>> START RECORDS FOR THE EXERCISE
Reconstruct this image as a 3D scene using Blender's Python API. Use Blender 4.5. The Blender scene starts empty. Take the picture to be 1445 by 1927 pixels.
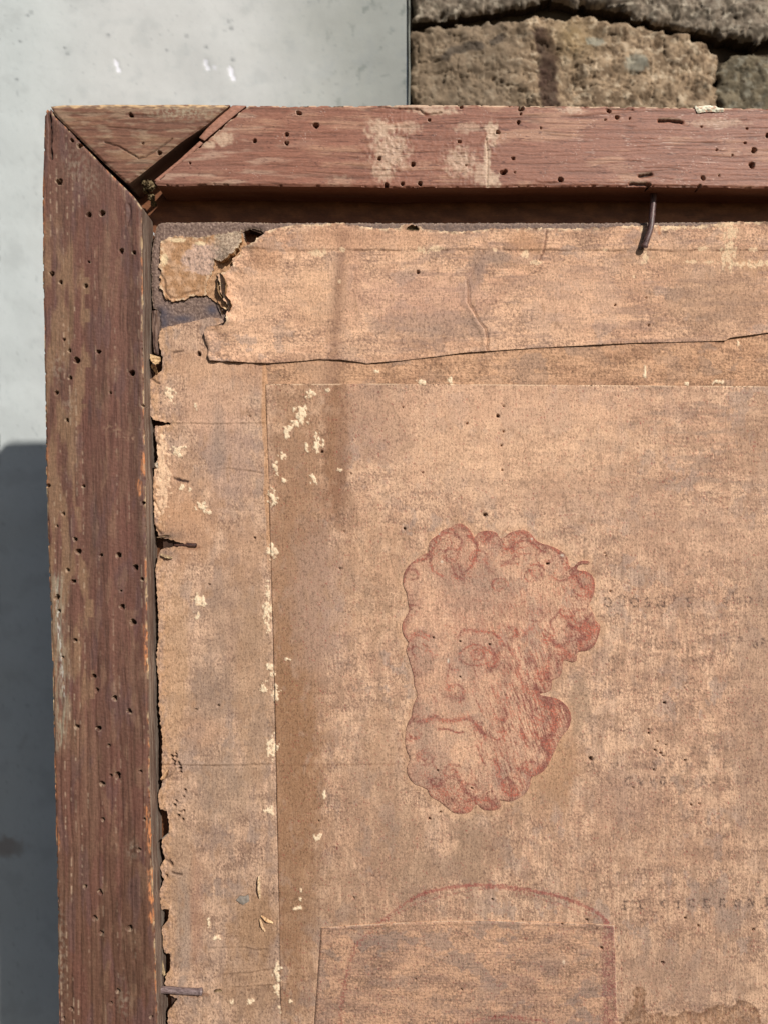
import bpy, math
import numpy as np
from mathutils import Vector

# ---------------------------------------------------------------- units
# one unit of the plan = one millimetre / 4; the camera stands F plan units in front of the frame
U = 0.00025
F = 1450.0
CX, CY = 722.5, 963.5
D_BOARD = 43.0
D_WALL = 850.0

# ---------------------------------------------------------------- camera
sc = bpy.context.scene
cam = bpy.data.cameras.new('camera')
cam_o = bpy.data.objects.new('camera', cam)
sc.collection.objects.link(cam_o)
cam_o.location = (0, -F * U, 0)
cam_o.rotation_euler = (math.radians(90), 0, 0)
cam.sensor_fit = 'VERTICAL'
cam.sensor_height = 36.0
cam.lens = 36.0 * F / 1927.0
cam.clip_start = 0.01
cam.clip_end = 50
cam.dof.use_dof = True
cam.dof.focus_distance = (F + 30) * U
cam.dof.aperture_fstop = 11.0
sc.camera = cam_o

# ---------------------------------------------------------------- light
SUN = Vector((0.64, -1.0, 0.715)).normalized()
world = bpy.data.worlds.new('World')
sc.world = world
world.use_nodes = True
wn = world.node_tree
bg = wn.nodes['Background']
sky = wn.nodes.new('ShaderNodeTexSky')
sky.sky_type = 'NISHITA'
sky.sun_disc = False
sky.sun_elevation = math.asin(SUN.z)
sky.sun_rotation = math.atan2(SUN.x, SUN.y)
wn.links.new(sky.outputs[0], bg.inputs[0])
bg.inputs[1].default_value = 0.055
sl = bpy.data.lights.new('sun', 'SUN')
sl.energy = 4.1
sl.angle = math.radians(1.2)
sl.color = (1.0, 0.95, 0.86)
so = bpy.data.objects.new('sun', sl)
sc.collection.objects.link(so)
so.rotation_euler = SUN.to_track_quat('Z', 'Y').to_euler()
so.location = (1, -2, 1)
sc.view_settings.view_transform = 'Standard'
sc.view_settings.look = 'None'
sc.view_settings.exposure = 0
sc.view_settings.gamma = 1

# ---------------------------------------------------------------- noise
_rng = np.random.RandomState(7)
_ang = _rng.rand(256, 256) * 2 * np.pi
_gx, _gy = np.cos(_ang).astype(np.float32), np.sin(_ang).astype(np.float32)


def pn(x, y, seed=0):
    x = np.asarray(x, np.float32) + np.float32(seed * 17.137)
    y = np.asarray(y, np.float32) + np.float32(seed * 9.731)
    xi = np.floor(x).astype(np.int32)
    yi = np.floor(y).astype(np.int32)
    fx, fy = x - xi, y - yi
    a, b, c, d = xi & 255, (xi + 1) & 255, yi & 255, (yi + 1) & 255
    u = fx * fx * fx * (fx * (fx * 6 - 15) + 10)
    v = fy * fy * fy * (fy * (fy * 6 - 15) + 10)
    n00 = _gx[a, c] * fx + _gy[a, c] * fy
    n10 = _gx[b, c] * (fx - 1) + _gy[b, c] * fy
    n01 = _gx[a, d] * fx + _gy[a, d] * (fy - 1)
    n11 = _gx[b, d] * (fx - 1) + _gy[b, d] * (fy - 1)
    return ((n00 * (1 - u) + n10 * u) * (1 - v) + (n01 * (1 - u) + n11 * u) * v) * 1.5


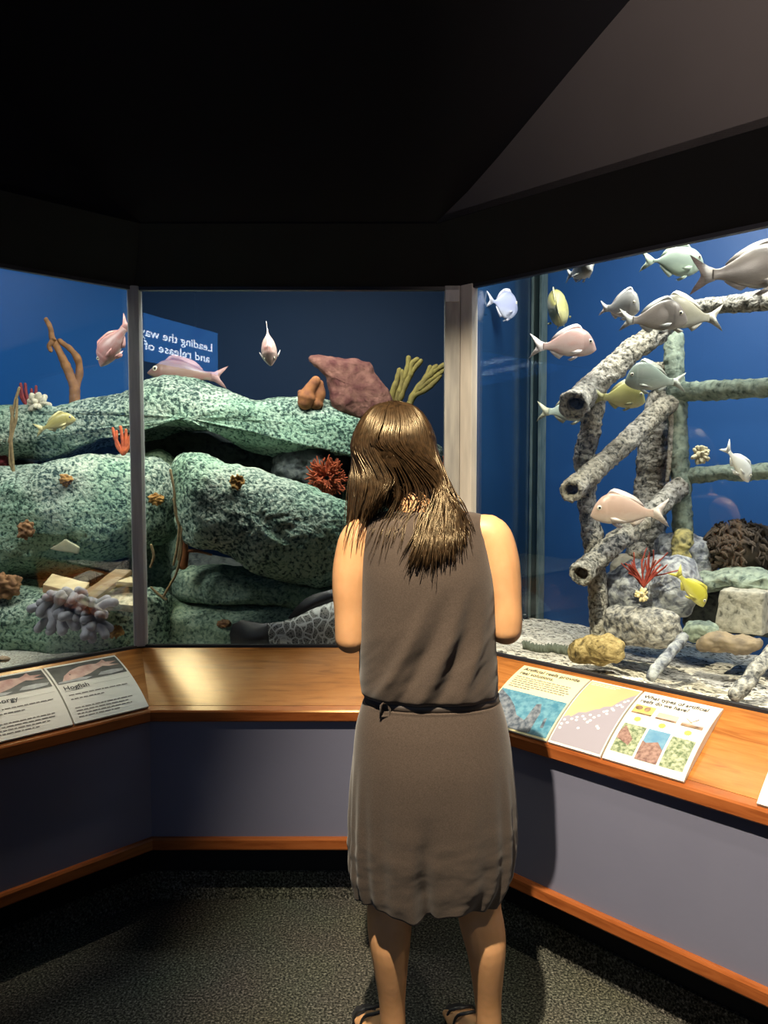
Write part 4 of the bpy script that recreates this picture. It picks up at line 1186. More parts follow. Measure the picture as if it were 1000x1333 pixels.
# ================================================================== reading signs on the ledges
def ledge_frame(side):
    if side == 'right':
        c = corner_r(0); e = Vector((E2, -E2, 0)); o_ = Vector((E2, E2, 0))
    else:
        c = corner_l(0); e = Vector((E2, E2, 0)); o_ = Vector((-E2, E2, 0))
    m = (o_ * .26 + Vector((0, 0, .14))).normalized()
    return Vector((c.x, c.y, .68)), e, m, e.cross(m).normalized()
def ledge_ab(side, px, py):
    O, e, m, n = ledge_frame(side)
    p = on_plane(px, py, O + n * .012, n) - O
    # e and m are orthogonal
    return p.dot(e), p.dot(m)
m_cream = plain('cream_sign_print', (0.66, 0.64, 0.57), rough=0.45)
m_yellow = plain('pale_yellow_sign_print', (0.68, 0.62, 0.36), rough=0.45)
m_edge = plain('cream_sign_edge', (0.72, 0.70, 0.62), rough=0.5)
m_ink = plain('dark_ink', (0.02, 0.018, 0.016), rough=0.6)
m_greyink = plain('grey_ink', (0.16, 0.14, 0.12), rough=0.6)

class Sign:
    def __init__(self, side, a0, a1, b0, b1, label, face, bow=.016):
        self.O, self.e, self.m, self.n = ledge_frame(side)
        self.a0, self.W, self.b0, self.H, self.bow = a0, a1 - a0, b0, b1 - b0, bow
        base = self.O + self.e * (a0 + self.W / 2) + self.m * b0
        self.root = empty('sign_panel', base, label, 'sign', 'curved reading signs')
        bm = bmesh.new()
        N = 14
        rows = []
        for i in range(N + 1):
            b_ = self.H * i / N
            rows.append([bm.verts.new(self.f(a, b_, l)) for a, l in ((0, 0), (self.W, 0), (self.W, -1), (0, -1))])
        for A, B in zip(rows, rows[1:]):
            for k in range(4): 
                fc = bm.faces.new((A[k], A[(k + 1) % 4], B[(k + 1) % 4], B[k])); fc.material_index = 0 if k == 0 else 1
        bm.faces.new(list(reversed(rows[0]))).material_index = 1; bm.faces.new(rows[-1]).material_index = 1
        bmesh.ops.recalc_face_normals(bm, faces=bm.faces[:])
        obj('panel', bm, [face, m_edge], self.root, smooth=False)
    def f(self, a, b_, l):
        """point of the curved face: a across, b up the slope, l above it; -1 is the ledge underneath"""
        p = self.O + self.e * (self.a0 + a) + self.m * (self.b0 + b_)
        if l == -1: return p + self.n * 0.0015
        t = b_ / self.H
        return p + self.n * (0.007 + self.bow * 4 * t * (1 - t) + l)
    def patch(self, bm, pts, lift=.0008, mat=0, n=1):
        """a flat print: polygon in face coordinates, cut along the curve"""
        sub = bmesh.new()
        sub.faces.new([sub.verts.new((a, b_, 0)) for a, b_ in pts])
        for i in range(1, 14):
            g_ = sub.verts[:] + sub.edges[:] + sub.faces[:]
            bmesh.ops.bisect_plane(sub, geom=g_, plane_co=(0, self.H * i / 14, 0), plane_no=(0, 1, 0))
        mp = {v: bm.verts.new(self.f(v.co.x, v.co.y, lift)) for v in sub.verts}
        for fc in sub.faces:
            q = bm.faces.new([mp[v] for v in fc.verts]); q.material_index = mat
            q.normal_update()
            if q.normal.dot(self.n) < 0: q.normal_flip()
        sub.free()
    def rect(self, bm, a0, b0, a1, b1, **k): self.patch(bm, [(a0, b0), (a1, b0), (a1, b1), (a0, b1)], **k)
    def print_(self, name, mats, draw):
        bm = bmesh.new(); draw(bm)
        return obj(name, bm, mats, self.root, smooth=False)
    def lines(self, bm, a0, b_top, width, n, step, h, rnd, last=.6):
        for i in range(n):
            a = a0; end = a0 + width * (last if i == n - 1 else rnd.uniform(.9, 1))
            while a < end - .004:
                w = min(rnd.uniform(.006, .02), end - a)
                self.rect(bm, a, b_top - i * step - h, a + w, b_top - i * step, lift=.0012)
                a += w + .003
def text_on(s, bm, body, size, a0, b0, width=None, lift=.0012): put_text(bm, body, size, a0, b0, s.f, lift, width=width)
rnd = random.Random(3)
def blob(cx, cy, rx, ry, n=16, j=.0, ph=0):
    return [(cx + rx * math.cos(2 * math.pi * k / n + ph) * (1 + rnd.uniform(-j, j)), cy + ry * math.sin(2 * math.pi * k / n + ph) * (1 + rnd.uniform(-j, j))) for k in range(n)]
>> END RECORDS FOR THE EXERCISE
Give again, word for word, every line from the top of the data through the line with "sc.camera = cam_o", both ends included, and exclude the pictures.

Reconstruct this image as a 3D scene using Blender's Python API. Use Blender 4.5. The Blender scene starts empty. Take the picture to be 1445 by 1927 pixels.
import bpy, math
import numpy as np
from mathutils import Vector

# ---------------------------------------------------------------- units
# one unit of the plan = one millimetre / 4; the camera stands F plan units in front of the frame
U = 0.00025
F = 1450.0
CX, CY = 722.5, 963.5
D_BOARD = 43.0
D_WALL = 850.0

# ---------------------------------------------------------------- camera
sc = bpy.context.scene
cam = bpy.data.cameras.new('camera')
cam_o = bpy.data.objects.new('camera', cam)
sc.collection.objects.link(cam_o)
cam_o.location = (0, -F * U, 0)
cam_o.rotation_euler = (math.radians(90), 0, 0)
cam.sensor_fit = 'VERTICAL'
cam.sensor_height = 36.0
cam.lens = 36.0 * F / 1927.0
cam.clip_start = 0.01
cam.clip_end = 50
cam.dof.use_dof = True
cam.dof.focus_distance = (F + 30) * U
cam.dof.aperture_fstop = 11.0
sc.camera = cam_o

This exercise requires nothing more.